**What is needed**
Please return the full listing below without altering anything.

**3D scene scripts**
☆ ☆ ☆

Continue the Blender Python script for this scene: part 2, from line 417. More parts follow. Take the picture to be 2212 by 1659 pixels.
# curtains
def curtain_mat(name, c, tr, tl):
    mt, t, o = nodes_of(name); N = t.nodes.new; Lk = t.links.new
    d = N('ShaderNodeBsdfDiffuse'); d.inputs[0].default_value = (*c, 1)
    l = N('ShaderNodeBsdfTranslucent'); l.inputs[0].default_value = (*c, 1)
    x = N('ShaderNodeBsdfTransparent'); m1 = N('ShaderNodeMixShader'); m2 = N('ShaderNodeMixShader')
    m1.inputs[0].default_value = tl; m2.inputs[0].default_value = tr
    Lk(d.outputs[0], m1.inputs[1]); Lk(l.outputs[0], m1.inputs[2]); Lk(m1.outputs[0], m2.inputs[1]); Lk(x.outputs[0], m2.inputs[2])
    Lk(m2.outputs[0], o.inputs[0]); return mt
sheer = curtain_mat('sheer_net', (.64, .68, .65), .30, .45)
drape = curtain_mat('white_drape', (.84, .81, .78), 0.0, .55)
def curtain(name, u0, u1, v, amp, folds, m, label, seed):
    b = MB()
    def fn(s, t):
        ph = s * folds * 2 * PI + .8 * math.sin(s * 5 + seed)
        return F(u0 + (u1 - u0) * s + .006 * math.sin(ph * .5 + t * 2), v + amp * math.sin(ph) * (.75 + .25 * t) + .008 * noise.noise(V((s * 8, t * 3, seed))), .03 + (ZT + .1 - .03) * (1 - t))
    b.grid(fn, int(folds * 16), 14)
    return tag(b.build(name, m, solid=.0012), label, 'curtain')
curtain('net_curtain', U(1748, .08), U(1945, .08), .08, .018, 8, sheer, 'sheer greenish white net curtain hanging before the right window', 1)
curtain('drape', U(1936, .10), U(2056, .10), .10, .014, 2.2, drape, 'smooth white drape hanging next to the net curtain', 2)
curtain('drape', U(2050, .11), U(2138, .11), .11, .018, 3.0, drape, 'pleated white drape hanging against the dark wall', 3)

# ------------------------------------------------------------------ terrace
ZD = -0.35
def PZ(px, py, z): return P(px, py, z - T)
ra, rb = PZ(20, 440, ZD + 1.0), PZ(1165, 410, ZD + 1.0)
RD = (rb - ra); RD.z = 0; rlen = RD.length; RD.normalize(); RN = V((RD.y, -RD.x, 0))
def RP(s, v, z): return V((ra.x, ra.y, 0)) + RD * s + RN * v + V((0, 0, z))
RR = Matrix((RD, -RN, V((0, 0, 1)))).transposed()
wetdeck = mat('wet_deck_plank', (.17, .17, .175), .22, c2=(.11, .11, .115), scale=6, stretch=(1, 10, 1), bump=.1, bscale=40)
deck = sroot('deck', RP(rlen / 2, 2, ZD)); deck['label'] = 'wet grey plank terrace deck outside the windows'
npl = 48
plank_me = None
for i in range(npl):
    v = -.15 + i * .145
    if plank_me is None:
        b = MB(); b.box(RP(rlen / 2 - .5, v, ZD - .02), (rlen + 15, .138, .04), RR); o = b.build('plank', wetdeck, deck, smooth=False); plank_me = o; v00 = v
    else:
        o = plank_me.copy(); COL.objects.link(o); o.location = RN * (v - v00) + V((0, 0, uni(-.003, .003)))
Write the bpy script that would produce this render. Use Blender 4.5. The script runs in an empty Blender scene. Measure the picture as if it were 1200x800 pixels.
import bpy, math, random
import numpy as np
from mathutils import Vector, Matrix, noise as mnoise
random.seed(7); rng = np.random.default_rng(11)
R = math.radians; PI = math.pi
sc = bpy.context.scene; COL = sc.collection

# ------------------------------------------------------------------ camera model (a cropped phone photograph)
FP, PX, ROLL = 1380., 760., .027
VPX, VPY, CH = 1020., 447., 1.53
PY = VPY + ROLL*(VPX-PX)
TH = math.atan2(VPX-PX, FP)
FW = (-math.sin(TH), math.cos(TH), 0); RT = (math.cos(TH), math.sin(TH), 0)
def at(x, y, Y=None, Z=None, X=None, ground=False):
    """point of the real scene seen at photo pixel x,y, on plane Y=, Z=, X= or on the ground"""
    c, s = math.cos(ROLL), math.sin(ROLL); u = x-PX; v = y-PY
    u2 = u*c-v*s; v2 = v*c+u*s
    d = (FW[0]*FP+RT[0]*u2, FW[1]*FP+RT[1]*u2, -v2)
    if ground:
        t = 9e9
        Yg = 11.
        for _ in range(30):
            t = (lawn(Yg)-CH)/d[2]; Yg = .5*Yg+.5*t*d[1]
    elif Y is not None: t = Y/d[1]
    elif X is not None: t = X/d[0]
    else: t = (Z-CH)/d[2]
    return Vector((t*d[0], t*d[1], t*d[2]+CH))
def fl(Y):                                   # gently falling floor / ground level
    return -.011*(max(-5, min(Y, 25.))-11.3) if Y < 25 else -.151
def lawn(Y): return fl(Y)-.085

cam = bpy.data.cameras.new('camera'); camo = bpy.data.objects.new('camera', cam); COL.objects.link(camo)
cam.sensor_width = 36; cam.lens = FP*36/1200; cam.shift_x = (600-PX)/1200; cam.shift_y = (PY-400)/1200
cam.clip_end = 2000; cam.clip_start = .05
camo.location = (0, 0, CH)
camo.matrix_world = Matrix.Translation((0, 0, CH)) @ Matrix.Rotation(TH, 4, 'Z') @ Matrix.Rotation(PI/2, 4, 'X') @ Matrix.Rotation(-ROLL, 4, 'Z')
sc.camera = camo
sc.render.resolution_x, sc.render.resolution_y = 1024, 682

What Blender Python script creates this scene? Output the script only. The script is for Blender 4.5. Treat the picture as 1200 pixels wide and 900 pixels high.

☆ ☆ ☆

**The response**
Continue the Blender Python script for this scene: part 2, from line 417. More parts follow. Take the picture to be 2212 by 1659 pixels.
# curtains
def curtain_mat(name, c, tr, tl):
    mt, t, o = nodes_of(name); N = t.nodes.new; Lk = t.links.new
    d = N('ShaderNodeBsdfDiffuse'); d.inputs[0].default_value = (*c, 1)
    l = N('ShaderNodeBsdfTranslucent'); l.inputs[0].default_value = (*c, 1)
    x = N('ShaderNodeBsdfTransparent'); m1 = N('ShaderNodeMixShader'); m2 = N('ShaderNodeMixShader')
    m1.inputs[0].default_value = tl; m2.inputs[0].default_value = tr
    Lk(d.outputs[0], m1.inputs[1]); Lk(l.outputs[0], m1.inputs[2]); Lk(m1.outputs[0], m2.inputs[1]); Lk(x.outputs[0], m2.inputs[2])
    Lk(m2.outputs[0], o.inputs[0]); return mt
sheer = curtain_mat('sheer_net', (.64, .68, .65), .30, .45)
drape = curtain_mat('white_drape', (.84, .81, .78), 0.0, .55)
def curtain(name, u0, u1, v, amp, folds, m, label, seed):
    b = MB()
    def fn(s, t):
        ph = s * folds * 2 * PI + .8 * math.sin(s * 5 + seed)
        return F(u0 + (u1 - u0) * s + .006 * math.sin(ph * .5 + t * 2), v + amp * math.sin(ph) * (.75 + .25 * t) + .008 * noise.noise(V((s * 8, t * 3, seed))), .03 + (ZT + .1 - .03) * (1 - t))
    b.grid(fn, int(folds * 16), 14)
    return tag(b.build(name, m, solid=.0012), label, 'curtain')
curtain('net_curtain', U(1748, .08), U(1945, .08), .08, .018, 8, sheer, 'sheer greenish white net curtain hanging before the right window', 1)
curtain('drape', U(1936, .10), U(2056, .10), .10, .014, 2.2, drape, 'smooth white drape hanging next to the net curtain', 2)
curtain('drape', U(2050, .11), U(2138, .11), .11, .018, 3.0, drape, 'pleated white drape hanging against the dark wall', 3)

# ------------------------------------------------------------------ terrace
ZD = -0.35
def PZ(px, py, z): return P(px, py, z - T)
ra, rb = PZ(20, 440, ZD + 1.0), PZ(1165, 410, ZD + 1.0)
RD = (rb - ra); RD.z = 0; rlen = RD.length; RD.normalize(); RN = V((RD.y, -RD.x, 0))
def RP(s, v, z): return V((ra.x, ra.y, 0)) + RD * s + RN * v + V((0, 0, z))
RR = Matrix((RD, -RN, V((0, 0, 1)))).transposed()
wetdeck = mat('wet_deck_plank', (.17, .17, .175), .22, c2=(.11, .11, .115), scale=6, stretch=(1, 10, 1), bump=.1, bscale=40)
deck = sroot('deck', RP(rlen / 2, 2, ZD)); deck['label'] = 'wet grey plank terrace deck outside the windows'
npl = 48
plank_me = None
for i in range(npl):
    v = -.15 + i * .145
    if plank_me is None:
        b = MB(); b.box(RP(rlen / 2 - .5, v, ZD - .02), (rlen + 15, .138, .04), RR); o = b.build('plank', wetdeck, deck, smooth=False); plank_me = o; v00 = v
    else:
        o = plank_me.copy(); COL.objects.link(o); o.location = RN * (v - v00) + V((0, 0, uni(-.003, .003)))
Write the bpy script that would produce this render. Use Blender 4.5. The script runs in an empty Blender scene. Measure the picture as if it were 1200x800 pixels.
import bpy, math, random
import numpy as np
from mathutils import Vector, Matrix, noise as mnoise
random.seed(7); rng = np.random.default_rng(11)
R = math.radians; PI = math.pi
sc = bpy.context.scene; COL = sc.collection

# ------------------------------------------------------------------ camera model (a cropped phone photograph)
FP, PX, ROLL = 1380., 760., .027
VPX, VPY, CH = 1020., 447., 1.53
PY = VPY + ROLL*(VPX-PX)
TH = math.atan2(VPX-PX, FP)
FW = (-math.sin(TH), math.cos(TH), 0); RT = (math.cos(TH), math.sin(TH), 0)
def at(x, y, Y=None, Z=None, X=None, ground=False):
    """point of the real scene seen at photo pixel x,y, on plane Y=, Z=, X= or on the ground"""
    c, s = math.cos(ROLL), math.sin(ROLL); u = x-PX; v = y-PY
    u2 = u*c-v*s; v2 = v*c+u*s
    d = (FW[0]*FP+RT[0]*u2, FW[1]*FP+RT[1]*u2, -v2)
    if ground:
        t = 9e9
        Yg = 11.
        for _ in range(30):
            t = (lawn(Yg)-CH)/d[2]; Yg = .5*Yg+.5*t*d[1]
    elif Y is not None: t = Y/d[1]
    elif X is not None: t = X/d[0]
    else: t = (Z-CH)/d[2]
    return Vector((t*d[0], t*d[1], t*d[2]+CH))
def fl(Y):                                   # gently falling floor / ground level
    return -.011*(max(-5, min(Y, 25.))-11.3) if Y < 25 else -.151
def lawn(Y): return fl(Y)-.085

cam = bpy.data.cameras.new('camera'); camo = bpy.data.objects.new('camera', cam); COL.objects.link(camo)
cam.sensor_width = 36; cam.lens = FP*36/1200; cam.shift_x = (600-PX)/1200; cam.shift_y = (PY-400)/1200
cam.clip_end = 2000; cam.clip_start = .05
camo.location = (0, 0, CH)
camo.matrix_world = Matrix.Translation((0, 0, CH)) @ Matrix.Rotation(TH, 4, 'Z') @ Matrix.Rotation(PI/2, 4, 'X') @ Matrix.Rotation(-ROLL, 4, 'Z')
sc.camera = camo
sc.render.resolution_x, sc.render.resolution_y = 1024, 682

What Blender Python script creates this scene? Output the script only. The script is for Blender 4.5. Treat the picture as 1200 pixels wide and 900 pixels high.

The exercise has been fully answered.